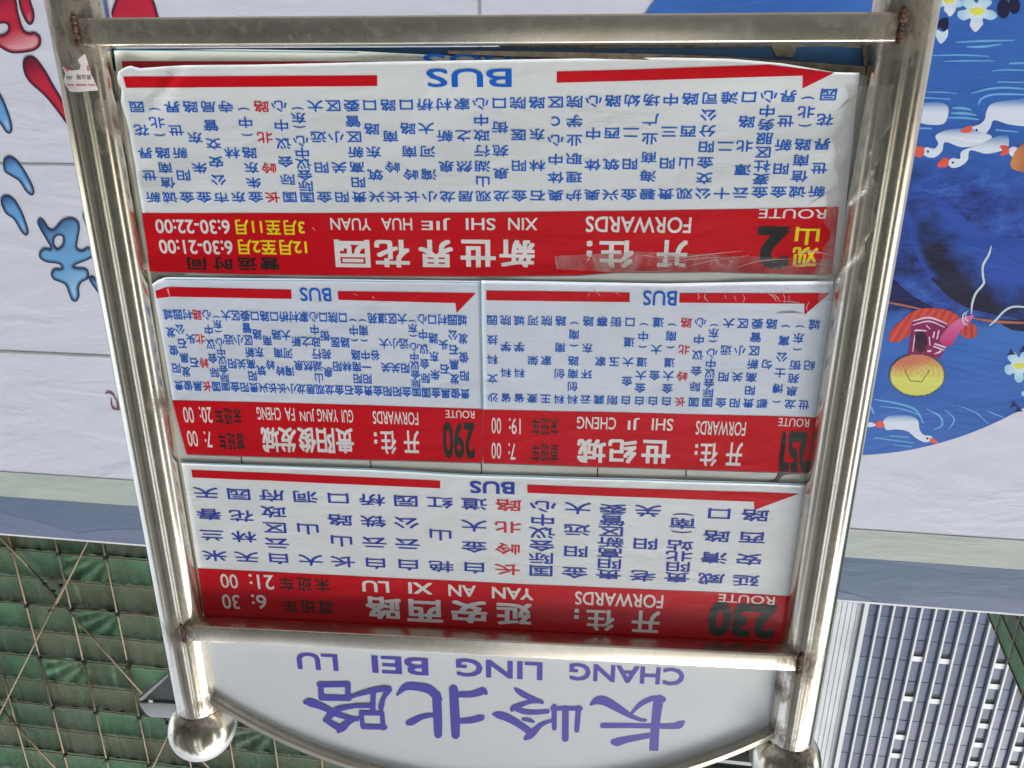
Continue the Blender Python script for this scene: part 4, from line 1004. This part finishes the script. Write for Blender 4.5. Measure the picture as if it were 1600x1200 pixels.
for c_ in ((1581, 551), (1600, 546), (1585, 632), (1592, 640)): paint('printed_leaf', [(c_[0] - 8, c_[1] + 5), (c_[0] - 3, c_[1] - 1), (c_[0] - 2, c_[1] - 7), (c_[0] + 2, c_[1] - 1), (c_[0] + 7, c_[1] + 3), (c_[0] + 1, c_[1] + 3)], S(30, 38, 96), -.0054, smooth=False)
HULL_TOP = [(1460, 320), (1500, 330), (1540, 390), (1625, 440), (1625, 400), (1540, 340)]
# dark printed mass (boat hull shape), brown line, ropes
from mathutils import noise as MN
_hp = closed_spline([(1408, 318), (1435, 300), (1470, 310), (1520, 350), (1570, 372), (1630, 380), (1630, 499), (1580, 496), (1540, 488), (1505, 478), (1470, 452), (1440, 415), (1424, 375)])
def hullc(x, y):
    n = MN.fractal(Vector((x * .03, y * .045, 3.1)), .8, 2.1, 5) * .5 + MN.noise(Vector((x * .25, y * .3, 1))) * .16
    lo = sstep(70, 10, edge_d(x, y, [(1440, 415), (1470, 452), (1505, 478), (1540, 488), (1630, 499), (1540, 489), (1470, 453)])) * .9 + sstep(60, 10, abs(x - 1445 - (y - 330) * .45)) * .6
    t = max(0, min(1, lo + n * .9 - .18))
    c = lerp(S(46, 80, 166), S(30, 32, 58), t)
    e = edge_d(x, y, _hp) if y < 470 - (1600 - x) * .25 else 99
    return lerp(S(44, 76, 162), c, sstep(0, 16, e))
paint('printed_hull', [(1408, 318), (1435, 300), (1470, 310), (1520, 350), (1570, 372), (1630, 380), (1630, 499), (1580, 496), (1540, 488), (1505, 478), (1470, 452), (1440, 415), (1424, 375)], hullc, -.0040, step=3.2)
paint('printed_hull', [(1385, 430), (1400, 440), (1425, 462), (1460, 482), (1440, 488), (1410, 480), (1388, 468), (1375, 450)], S(30, 34, 84), -.0040)
paint('printed_hull', [(1560, 500), (1590, 500), (1625, 502), (1625, 516), (1590, 517), (1572, 511)], S(30, 32, 62), -.0040)
line_art('printed_brown_line', [([(1380, 471), (1410, 477), (1440, 483)], 1.8), ([(1520, 497), (1560, 503), (1625, 505)], 2.2)], S(160, 104, 90), -.0050)
# stylised figure with a round yellow hat (picture on the banner)
ox, oy = 1340, 480
q5 = lambda L: [(ox + x / 5, oy + y / 5) for x, y in L]
paint('printed_sleeve', q5([(245, 250), (255, 200), (290, 150), (350, 100), (420, 40), (500, 12), (600, 8), (690, 20), (760, 50), (790, 90), (700, 150), (430, 150), (415, 205), (335, 265), (275, 275)]), lambda x, y: lerp(S(66, 24, 44), lerp(S(168, 52, 52), S(205, 84, 70), .5 + .5 * math.sin(x * .5 + y * .3)), 1), -.0054, step=4)
paint('printed_sleeve', q5([(785, 170), (840, 120), (900, 130), (935, 180), (920, 230), (865, 248), (810, 215)]), lambda x, y: lerp(S(150, 44, 54), S(196, 84, 74), .5 + .5 * math.sin(x * .9 - y * .9)), -.0054, step=4)
paint('printed_tunic', q5([(420, 150), (430, 100), (560, 90), (700, 125), (705, 190), (690, 300), (650, 395), (520, 400), (395, 370), (410, 260)]), S(128, 36, 84), -.0062, smooth=False)
paint('printed_arm', q5([(640, 262), (700, 165), (760, 110), (820, 80), (905, 62), (880, 110), (800, 190), (725, 305)]), lambda x, y: lerp(S(206, 110, 160), S(178, 48, 116), (y - 495) / 45), -.0068, step=4)
paint('printed_hair', [(ox + 98.5 + 10.5 * math.cos(a), oy + 54 + 17 * math.sin(a)) for a in [i * .785 for i in range(8)]], S(56, 30, 52), -.0068)
line_art('printed_trim', [(q5([(430, 110), (560, 82), (700, 132)]), 1.6), (q5([(430, 140), (560, 110), (680, 158)]), 1.3), (q5([(600, 285), (690, 315)]), 1.4), (q5([(590, 305), (675, 335)]), 1.2),
                          (q5([(440, 185), (470, 180), (540, 185)]), 1.4), (q5([(445, 215), (442, 260), (430, 350)]), 1.0), (q5([(560, 230), (565, 300)]), 1.0), (q5([(600, 190), (590, 240)]), 1.2), (q5([(635, 180), (620, 250)]), 1.1), (q5([(545, 345), (575, 340)]), 1.4), (q5([(600, 365), (640, 350), (655, 330)]), 1.6), (q5([(535, 140), (565, 170)]), .9)], S(214, 190, 214), -.0072)
def hatc(x, y):
    u, v = (x - (ox + 93)) / 43, (y - (oy + 106)) / 33; d = math.hypot(u, v)
    c = lerp(S(196, 122, 92), S(204, 206, 108), sstep(-.75, .05, v + .15 * math.sin(u * 3)))
    if v < .1: c = lerp(c, S(196, 90, 96), .35 * (.5 + .5 * math.sin(math.hypot(u, v + .1) * 34)))
    return lerp(S(30, 36, 60), c, sstep(1.0, .955, d))
paint('printed_hat', [(ox + 93 + 44 * math.cos(a), oy + 106 + 34 * math.sin(a)) for a in [i * math.pi / 14 for i in range(28)]], hatc, -.0076, smooth=False, step=2.2)
line_art('printed_hat_lines', [([(ox + 73, oy + 97), (ox + 82, oy + 115)], .6), ([(ox + 82, oy + 115), (ox + 100, oy + 116.5)], .6), ([(ox + 100, oy + 116.5), (ox + 113, oy + 98)], .6)], S(96, 78, 56), -.0082)
line_art('printed_rope', [([(1549, 384), (1545, 398), (1536, 415), (1536, 432), (1537, 443), (1525, 458), (1519, 475), (1518, 491)], 1.7), ([(1546, 509), (1556, 500), (1572, 484), (1590, 479), (1625, 484)], 1.6),
                          ([(1513, 486), (1505, 492), (1506, 505), (1512, 507)], 1.1), ([(1510, 488), (1509, 498), (1514, 503)], 1.0)], S(190, 206, 216), -.0084)
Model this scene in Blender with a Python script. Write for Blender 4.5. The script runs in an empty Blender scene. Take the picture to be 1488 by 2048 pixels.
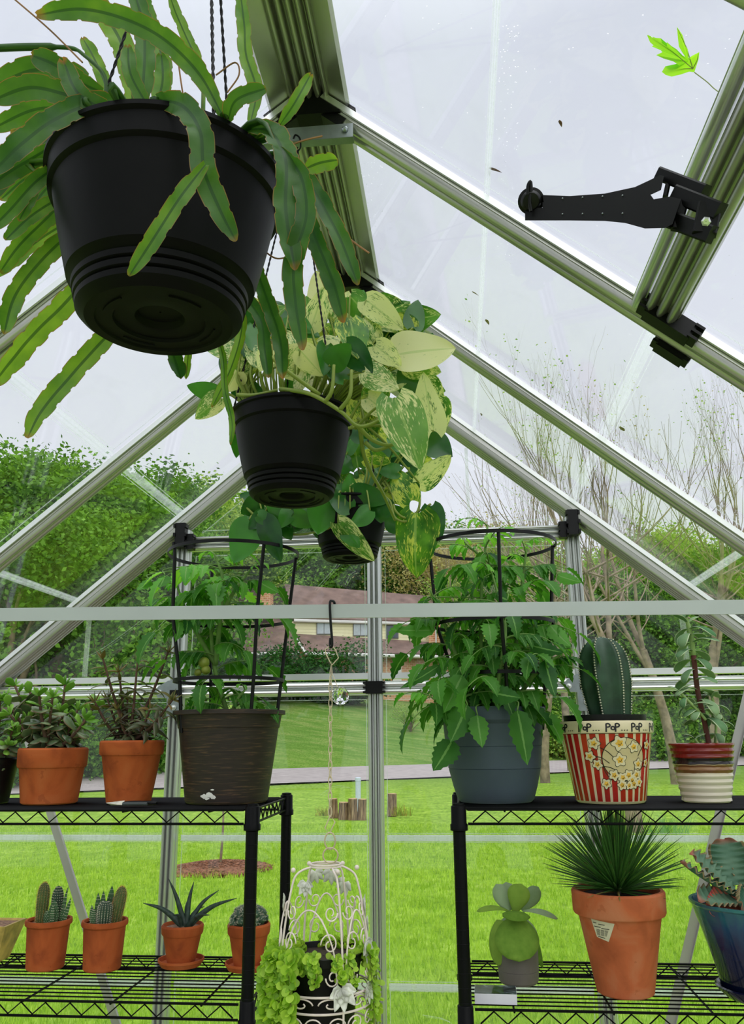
import bpy, math, random
import numpy as np
from mathutils import Vector, Matrix, noise
PI = math.pi
# ------------------------------------------------------------------ camera
SC = bpy.context.scene
COL = SC.collection
CF, CP, CY, CR, CZ = 1663.0, 0.2663, 0.0963, -0.0097, 1.55      # focal length in px, pitch, yaw, roll, height
_F = np.array([-math.sin(CY)*math.cos(CP), math.cos(CY)*math.cos(CP), math.sin(CP)])
_rt = np.array([math.cos(CY), math.sin(CY), 0.0]); _up = np.cross(_rt, _F)
_RT = math.cos(CR)*_rt + math.sin(CR)*_up
_UP = -math.sin(CR)*_rt + math.cos(CR)*_up
cam = bpy.data.cameras.new('camera'); camo = bpy.data.objects.new('camera', cam); COL.objects.link(camo)
M3 = Matrix(((_RT[0], _UP[0], -_F[0]), (_RT[1], _UP[1], -_F[1]), (_RT[2], _UP[2], -_F[2])))
camo.matrix_world = Matrix.Translation((0, 0, CZ)) @ M3.to_4x4()
cam.sensor_fit = 'VERTICAL'; cam.sensor_height = 36.0; cam.lens = 36.0*CF/2048
cam.clip_start = 0.02; cam.clip_end = 600
SC.camera = camo
# ------------------------------------------------------------------ sky, light, exposure
SC.view_settings.view_transform = 'Standard'; SC.view_settings.look = 'None'
SC.view_settings.exposure = 0.0; SC.view_settings.gamma = 1.0; SC.view_settings.use_curve_mapping = False
def setup_world():
    w = bpy.data.worlds.new('overcast'); SC.world = w; w.use_nodes = True
    N = w.node_tree.nodes; L = w.node_tree.links; N.clear()
    out = N.new('ShaderNodeOutputWorld'); bg = N.new('ShaderNodeBackground'); tc = N.new('ShaderNodeTexCoord')
    sx = N.new('ShaderNodeSeparateXYZ'); L.new(tc.outputs['Generated'], sx.inputs[0])
    r = N.new('ShaderNodeValToRGB'); L.new(sx.outputs['Z'], r.inputs[0])
    e = r.color_ramp.elements
    e[0].position = 0.0; e[0].color = (0.84, 0.86, 0.90, 1)
    e[1].position = 1.0; e[1].color = (1.9, 1.93, 2.05, 1)
    m = e.new(0.3); m.color = (0.80, 0.82, 0.90, 1)
    m = e.new(0.7); m.color = (0.80, 0.83, 0.94, 1)
    nz = N.new('ShaderNodeTexNoise'); nz.inputs['Scale'].default_value = 1.6; nz.inputs['Detail'].default_value = 3
    mp = N.new('ShaderNodeMapping'); mp.inputs['Scale'].default_value = (1, 1, 2.4)
    L.new(tc.outputs['Generated'], mp.inputs[0]); L.new(mp.outputs[0], nz.inputs['Vector'])
    mr = N.new('ShaderNodeMapRange'); mr.inputs[1].default_value = 0.3; mr.inputs[2].default_value = 0.7
    mr.inputs[3].default_value = 0.92; mr.inputs[4].default_value = 1.06
    L.new(nz.outputs[0], mr.inputs[0])
    mx = N.new('ShaderNodeVectorMath'); mx.operation = 'SCALE'
    L.new(r.outputs[0], mx.inputs[0]); L.new(mr.outputs[0], mx.inputs['Scale'])
    L.new(mx.outputs[0], bg.inputs[0]); bg.inputs[1].default_value = 1.0
    L.new(bg.outputs[0], out.inputs[0])
setup_world()
sl = bpy.data.lights.new('overcast_sun', 'SUN'); sl.energy = 1.5; sl.angle = math.radians(75); sl.color = (1.0, 0.98, 0.94)
so = bpy.data.objects.new('overcast_sun', sl); COL.objects.link(so)
so.rotation_euler = Vector((-0.35, 0.75, -1.0)).to_track_quat('-Z', 'Y').to_euler()
SC.cycles.max_bounces = 8; SC.cycles.transparent_max_bounces = 16
# ------------------------------------------------------------------ helpers
rng = random.Random(7)
def U(a, b): return rng.uniform(a, b)
def V(*a): return Vector(a)
def ray(px, py): return _F + (px-744)/CF*_RT - (py-1024)/CF*_UP
def A(px, py, Y):
    d = ray(px, py); d = d*Y/d[1]; return Vector((d[0], d[1], d[2]+CZ))
def G(px, py, z):
    d = ray(px, py); d = d*(z-CZ)/d[2]; return Vector((d[0], d[1], z))
def pxm(p):
    return CF/float(np.dot(np.array(p)-np.array((0, 0, CZ)), _F))   # pixels per metre at a point
def nrm(v): v = Vector(v); return v.normalized() if v.length > 1e-9 else Vector((0, 0, 1))
def lerp(a, b, t): return a+(b-a)*t
def spl(P, n=6):
    P = [Vector(p) for p in P]
    if len(P) < 3: return [P[0].lerp(P[-1], i/n) for i in range(n+1)]
    Q = [2*P[0]-P[1]]+P+[2*P[-1]-P[-2]]; o = []
    for i in range(1, len(Q)-2):
        for k in range(n):
            t = k/n; a, b, c, d = Q[i-1], Q[i], Q[i+1], Q[i+2]
            o.append(0.5*((2*b)+(c-a)*t+(2*a-5*b+4*c-d)*t*t+(3*b-a-3*c+d)*t**3))
    o.append(P[-1]); return o
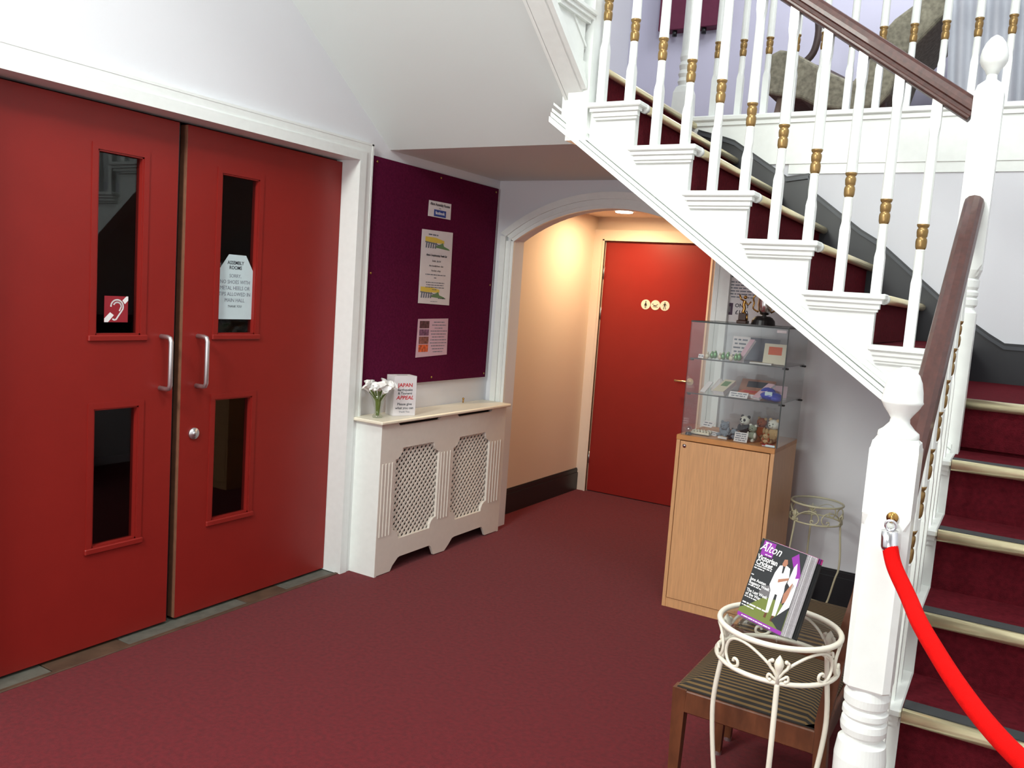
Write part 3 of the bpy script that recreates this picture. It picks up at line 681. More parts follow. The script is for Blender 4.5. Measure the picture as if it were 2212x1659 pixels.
obj('snap_hook', MB().tube(hk, 0.0026, 8, closed=True), M['chrome'], rp)
ep = [(-0.1745, 1.7075-0.010*math.sin(a), 1.094+0.008*math.cos(a)) for a in [k*PI/8 for k in range(9)]]
obj('eye_plate', MB().tube([(-0.1745, 1.7085, 1.094), (-0.1745, 1.7035, 1.094)], 0.0105, 16).tube(ep, 0.003, 8), M['goldmetal'], rp, label='brass eye plate')

# ================================================================== NOTICE BOARD AND PAPERS
nb = thing('notice_board', 'maroon felt notice board on the left wall above the radiator cover', 'notice board', (WX, 3.81, 0.935))
obj('felt_panel', MB().prism([(3.236, 0.937), (4.376, 0.937), (4.390, 2.078), (3.246, 2.080)], lambda u, v, d: (d, u, v), WX+0.001, WX+0.014), M['board'], nb)
for (y, z) in [(3.27, 2.055), (3.80, 2.055), (4.36, 2.055), (3.262, 1.51), (4.36, 1.50), (3.27, 0.965), (3.82, 0.962), (4.355, 0.96)]:
    obj('screw', MB().tube([(WX+0.014, y, z), (WX+0.017, y, z)], 0.006, 10), M['goldmetal'], nb)
PX = WX+0.0155
p1 = thing('poster', 'small white card about a web page pinned at the board top', 'poster', (PX, 3.80, 1.84), group=None)
obj('sheet', MB().prism([(3.700, 1.841), (3.908, 1.841), (3.908, 1.928), (3.703, 1.925)], lambda u, v, d: (d, u, v), PX, PX+0.001), M['paper'], p1)
obj('blue_patch', MB().box(PX+0.001, PX+0.0016, 3.752, 3.862, 1.846, 1.882), M['blueink'], p1)
text('Alton Assembly Rooms', 0.021, (PX+0.0015, 3.805, 1.909), YR, ZU, M['ink'], p1, bold=0.0005, sx=0.9)
text('is on', 0.009, (PX+0.0015, 3.805, 1.891), YR, ZU, M['ink'], p1)
text('facebook', 0.024, (PX+0.002, 3.807, 1.865), YR, ZU, M['whiteink'], p1, bold=0.0004, sx=0.95)
p2 = thing('poster', 'tall white poster with yellow green hill pictures on the maroon board', 'poster', (PX, 3.80, 1.365))
obj('sheet', MB().prism([(3.658, 1.372), (3.946, 1.366), (3.940, 1.773), (3.657, 1.767)], lambda u, v, d: (d, u, v), PX, PX+0.001), M['paper'], p2)
def hillpic(y0, z0, wd, hh):
    mb = MB(); f = lambda u, v, d: (PX+0.001+d, y0+wd*u, z0+hh*v)
    mb.prism([(0, 0.55), (0.75, 0.55), (0.75, 0.78), (0.4, 0.95), (0, 0.95)], f, 0, 0.0004)
    obj('yellow_sky', mb, M['yellowink'], p2)
    mb = MB(); mb.prism([(0.35, 0.2), (1, 0.08), (0.95, 0.2), (0.75, 0.35), (0.70, 0.62), (0.62, 0.5), (0.5, 0.4)], f, 0, 0.0006)
    obj('green_hill', mb, M['greenink'], p2)
    mb = MB()
    for k in range(5): mb.prism([(0.02+k*0.09, 0.1), (0.07+k*0.09, 0.1), (0.09+k*0.09, 0.55), (0.04+k*0.09, 0.55)], f, 0, 0.0007)
    mb.prism([(0, 0.5), (0.45, 0.42), (0.6, 0.3), (0.6, 0.36), (0.45, 0.5), (0, 0.6)], f, 0, 0.0008)
    obj('grey_viaduct', mb, M['greyink'], p2)
hillpic(3.69, 1.665, 0.23, 0.07); hillpic(3.672, 1.395, 0.23, 0.07)
for s_, sz, z, b in [('arts festival', 0.018, 1.745, 0), ("Alton's Complementary Health Fair", 0.0165, 1.635, 0.0004), ('Sunday - July 3rd', 0.0145, 1.605, 0), ('Alton Assembly Rooms - 10am', 0.013, 1.578, 0), ('Free Entry - all day', 0.014, 1.552, 0), ('Complementary and Holistic Therapies and', 0.0125, 1.530, 0.0002), ('stalls', 0.012, 1.513, 0),
                  ('healthy living advice for everyone about', 0.0115, 1.487, 0), ('your wellbeing with talks and tasters', 0.0115, 1.474, 0), ('come along and find out more at the fair', 0.0115, 1.461, 0), ('all welcome', 0.0115, 1.449, 0), ('arts festival', 0.014, 1.402, 0), ('see the office for details', 0.007, 1.384, 0)]:
    yy = 3.80 if 'festival' not in s_ else (3.76 if z > 1.6 else 3.87)
    if sz < 0.0128 or 'festival' in s_ or 'Holistic' in s_: small_print(len(s_)*sz*0.37, sz*0.8, (PX+0.0014, yy, z), YR, ZU, M['greyink'], p2, seed=int(z*1000))
    else: text(s_, sz, (PX+0.0018, yy, z), YR, ZU, M['ink'], p2, bold=b, shear=0.25, sx=0.80)
p3 = thing('poster', 'pink leaflet with column of small photos low on the maroon board', 'poster', (PX, 3.81, 1.083))
obj('sheet', MB().prism([(3.663, 1.076), (3.953, 1.086), (3.946, 1.292), (3.668, 1.286)], lambda u, v, d: (d, u, v), PX, PX+0.001), M['pinkpaper'], p3)
for k, (mm, z0, z1) in enumerate([('coverdark', 1.236, 1.276), ('purpleink', 1.196, 1.230), ('skin', 1.150, 1.190), ('orange', 1.106, 1.146)]):
    m_ = mat('photo_print_%d' % k, [(88, 52, 60), (120, 78, 108), (130, 78, 72), (206, 92, 52)][k], 0.6, noise=0.6, nscale=60)
    obj('photo', MB().box(PX+0.001, PX+0.0016, 3.684, 3.770, z0, z1), m_, p3)
for k in range(11):
    small_print([0.10, 0.13, 0.08, 0.155, 0.14, 0.12, 0.15, 0.155, 0.13, 0.11, 0.09][k], 0.009, (PX+0.0012, 3.862, 1.270-0.0165*k), YR, ZU, M['greyink'], p3, seed=k)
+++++
* _EXERCISE TASK_:
Pick out lines containing the word "script", each one as written.

* _PROBLEM SOLUTION_:
Continue the Blender Python script for this scene: part 4, from line 1004. This part finishes the script. Write for Blender 4.5. Measure the picture as if it were 1600x1200 pixels.
Model this scene in Blender with a Python script. Write for Blender 4.5. The script runs in an empty Blender scene. Take the picture to be 1488 by 2048 pixels.
Write part 3 of the bpy script that recreates this picture. It picks up at line 681. More parts follow. The script is for Blender 4.5. Measure the picture as if it were 2212x1659 pixels.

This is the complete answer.